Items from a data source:
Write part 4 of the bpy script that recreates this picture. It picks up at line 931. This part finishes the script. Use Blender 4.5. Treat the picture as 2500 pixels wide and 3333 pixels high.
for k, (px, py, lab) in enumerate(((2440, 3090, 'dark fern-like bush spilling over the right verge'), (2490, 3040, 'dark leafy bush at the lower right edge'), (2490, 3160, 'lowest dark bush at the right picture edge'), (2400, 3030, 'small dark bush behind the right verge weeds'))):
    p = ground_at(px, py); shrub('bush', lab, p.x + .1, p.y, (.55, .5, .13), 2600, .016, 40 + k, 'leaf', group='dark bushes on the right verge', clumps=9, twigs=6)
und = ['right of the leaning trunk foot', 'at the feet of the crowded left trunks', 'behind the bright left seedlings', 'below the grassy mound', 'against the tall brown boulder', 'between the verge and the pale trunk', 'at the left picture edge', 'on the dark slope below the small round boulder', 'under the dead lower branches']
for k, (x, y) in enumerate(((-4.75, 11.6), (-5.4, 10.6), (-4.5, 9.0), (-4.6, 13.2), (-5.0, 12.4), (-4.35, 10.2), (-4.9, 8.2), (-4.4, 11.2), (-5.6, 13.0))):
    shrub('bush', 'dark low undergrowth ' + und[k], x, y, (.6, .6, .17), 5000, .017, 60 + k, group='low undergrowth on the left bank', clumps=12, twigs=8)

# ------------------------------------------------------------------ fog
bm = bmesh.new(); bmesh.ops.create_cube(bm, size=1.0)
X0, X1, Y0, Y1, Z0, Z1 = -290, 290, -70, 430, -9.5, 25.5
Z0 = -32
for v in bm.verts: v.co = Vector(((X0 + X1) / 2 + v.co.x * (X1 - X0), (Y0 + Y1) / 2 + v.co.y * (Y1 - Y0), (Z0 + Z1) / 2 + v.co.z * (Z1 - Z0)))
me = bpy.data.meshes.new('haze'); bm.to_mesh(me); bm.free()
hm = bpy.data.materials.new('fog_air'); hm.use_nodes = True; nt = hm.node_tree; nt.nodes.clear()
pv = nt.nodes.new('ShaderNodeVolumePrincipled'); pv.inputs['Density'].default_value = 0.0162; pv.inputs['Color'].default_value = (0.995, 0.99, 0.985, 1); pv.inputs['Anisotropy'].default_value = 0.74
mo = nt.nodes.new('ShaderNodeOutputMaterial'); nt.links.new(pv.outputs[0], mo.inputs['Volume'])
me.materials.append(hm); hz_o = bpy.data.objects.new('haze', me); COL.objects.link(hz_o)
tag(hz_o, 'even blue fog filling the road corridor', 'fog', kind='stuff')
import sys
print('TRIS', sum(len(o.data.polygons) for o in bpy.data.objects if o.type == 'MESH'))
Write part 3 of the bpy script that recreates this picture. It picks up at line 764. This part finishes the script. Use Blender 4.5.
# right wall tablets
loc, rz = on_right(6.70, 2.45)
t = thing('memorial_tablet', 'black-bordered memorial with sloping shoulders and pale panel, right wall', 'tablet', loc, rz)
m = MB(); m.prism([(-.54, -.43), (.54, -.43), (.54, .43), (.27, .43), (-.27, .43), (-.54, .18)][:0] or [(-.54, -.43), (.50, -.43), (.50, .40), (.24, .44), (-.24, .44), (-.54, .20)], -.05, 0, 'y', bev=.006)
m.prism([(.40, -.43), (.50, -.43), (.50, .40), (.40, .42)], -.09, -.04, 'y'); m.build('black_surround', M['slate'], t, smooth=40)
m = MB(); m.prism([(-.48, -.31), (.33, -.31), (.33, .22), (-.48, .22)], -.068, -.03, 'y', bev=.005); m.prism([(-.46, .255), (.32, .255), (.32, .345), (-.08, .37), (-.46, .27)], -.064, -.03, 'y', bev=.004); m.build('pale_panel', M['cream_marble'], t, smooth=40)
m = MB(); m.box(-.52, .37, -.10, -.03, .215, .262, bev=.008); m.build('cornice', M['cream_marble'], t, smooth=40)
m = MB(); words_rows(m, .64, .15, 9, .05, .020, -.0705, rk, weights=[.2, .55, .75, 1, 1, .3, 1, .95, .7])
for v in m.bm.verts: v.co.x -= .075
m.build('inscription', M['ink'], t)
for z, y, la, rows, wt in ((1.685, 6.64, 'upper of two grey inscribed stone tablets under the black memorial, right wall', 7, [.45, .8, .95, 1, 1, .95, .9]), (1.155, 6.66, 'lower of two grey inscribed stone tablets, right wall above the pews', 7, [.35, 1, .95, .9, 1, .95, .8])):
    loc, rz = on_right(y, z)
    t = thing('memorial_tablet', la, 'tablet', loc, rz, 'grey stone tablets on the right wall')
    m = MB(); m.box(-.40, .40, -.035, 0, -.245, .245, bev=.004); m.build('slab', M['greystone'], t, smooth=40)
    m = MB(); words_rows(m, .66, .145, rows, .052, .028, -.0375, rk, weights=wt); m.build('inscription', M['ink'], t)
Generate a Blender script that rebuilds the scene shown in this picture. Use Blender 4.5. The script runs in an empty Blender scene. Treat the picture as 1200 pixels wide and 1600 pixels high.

**Work required:** Repeat all of the records above exactly as written.

**Solution for this exercise:**
Write part 4 of the bpy script that recreates this picture. It picks up at line 931. This part finishes the script. Use Blender 4.5. Treat the picture as 2500 pixels wide and 3333 pixels high.
for k, (px, py, lab) in enumerate(((2440, 3090, 'dark fern-like bush spilling over the right verge'), (2490, 3040, 'dark leafy bush at the lower right edge'), (2490, 3160, 'lowest dark bush at the right picture edge'), (2400, 3030, 'small dark bush behind the right verge weeds'))):
    p = ground_at(px, py); shrub('bush', lab, p.x + .1, p.y, (.55, .5, .13), 2600, .016, 40 + k, 'leaf', group='dark bushes on the right verge', clumps=9, twigs=6)
und = ['right of the leaning trunk foot', 'at the feet of the crowded left trunks', 'behind the bright left seedlings', 'below the grassy mound', 'against the tall brown boulder', 'between the verge and the pale trunk', 'at the left picture edge', 'on the dark slope below the small round boulder', 'under the dead lower branches']
for k, (x, y) in enumerate(((-4.75, 11.6), (-5.4, 10.6), (-4.5, 9.0), (-4.6, 13.2), (-5.0, 12.4), (-4.35, 10.2), (-4.9, 8.2), (-4.4, 11.2), (-5.6, 13.0))):
    shrub('bush', 'dark low undergrowth ' + und[k], x, y, (.6, .6, .17), 5000, .017, 60 + k, group='low undergrowth on the left bank', clumps=12, twigs=8)

# ------------------------------------------------------------------ fog
bm = bmesh.new(); bmesh.ops.create_cube(bm, size=1.0)
X0, X1, Y0, Y1, Z0, Z1 = -290, 290, -70, 430, -9.5, 25.5
Z0 = -32
for v in bm.verts: v.co = Vector(((X0 + X1) / 2 + v.co.x * (X1 - X0), (Y0 + Y1) / 2 + v.co.y * (Y1 - Y0), (Z0 + Z1) / 2 + v.co.z * (Z1 - Z0)))
me = bpy.data.meshes.new('haze'); bm.to_mesh(me); bm.free()
hm = bpy.data.materials.new('fog_air'); hm.use_nodes = True; nt = hm.node_tree; nt.nodes.clear()
pv = nt.nodes.new('ShaderNodeVolumePrincipled'); pv.inputs['Density'].default_value = 0.0162; pv.inputs['Color'].default_value = (0.995, 0.99, 0.985, 1); pv.inputs['Anisotropy'].default_value = 0.74
mo = nt.nodes.new('ShaderNodeOutputMaterial'); nt.links.new(pv.outputs[0], mo.inputs['Volume'])
me.materials.append(hm); hz_o = bpy.data.objects.new('haze', me); COL.objects.link(hz_o)
tag(hz_o, 'even blue fog filling the road corridor', 'fog', kind='stuff')
import sys
print('TRIS', sum(len(o.data.polygons) for o in bpy.data.objects if o.type == 'MESH'))
Write part 3 of the bpy script that recreates this picture. It picks up at line 764. This part finishes the script. Use Blender 4.5.
# right wall tablets
loc, rz = on_right(6.70, 2.45)
t = thing('memorial_tablet', 'black-bordered memorial with sloping shoulders and pale panel, right wall', 'tablet', loc, rz)
m = MB(); m.prism([(-.54, -.43), (.54, -.43), (.54, .43), (.27, .43), (-.27, .43), (-.54, .18)][:0] or [(-.54, -.43), (.50, -.43), (.50, .40), (.24, .44), (-.24, .44), (-.54, .20)], -.05, 0, 'y', bev=.006)
m.prism([(.40, -.43), (.50, -.43), (.50, .40), (.40, .42)], -.09, -.04, 'y'); m.build('black_surround', M['slate'], t, smooth=40)
m = MB(); m.prism([(-.48, -.31), (.33, -.31), (.33, .22), (-.48, .22)], -.068, -.03, 'y', bev=.005); m.prism([(-.46, .255), (.32, .255), (.32, .345), (-.08, .37), (-.46, .27)], -.064, -.03, 'y', bev=.004); m.build('pale_panel', M['cream_marble'], t, smooth=40)
m = MB(); m.box(-.52, .37, -.10, -.03, .215, .262, bev=.008); m.build('cornice', M['cream_marble'], t, smooth=40)
m = MB(); words_rows(m, .64, .15, 9, .05, .020, -.0705, rk, weights=[.2, .55, .75, 1, 1, .3, 1, .95, .7])
for v in m.bm.verts: v.co.x -= .075
m.build('inscription', M['ink'], t)
for z, y, la, rows, wt in ((1.685, 6.64, 'upper of two grey inscribed stone tablets under the black memorial, right wall', 7, [.45, .8, .95, 1, 1, .95, .9]), (1.155, 6.66, 'lower of two grey inscribed stone tablets, right wall above the pews', 7, [.35, 1, .95, .9, 1, .95, .8])):
    loc, rz = on_right(y, z)
    t = thing('memorial_tablet', la, 'tablet', loc, rz, 'grey stone tablets on the right wall')
    m = MB(); m.box(-.40, .40, -.035, 0, -.245, .245, bev=.004); m.build('slab', M['greystone'], t, smooth=40)
    m = MB(); words_rows(m, .66, .145, rows, .052, .028, -.0375, rk, weights=wt); m.build('inscription', M['ink'], t)
Generate a Blender script that rebuilds the scene shown in this picture. Use Blender 4.5. The script runs in an empty Blender scene. Treat the picture as 1200 pixels wide and 1600 pixels high.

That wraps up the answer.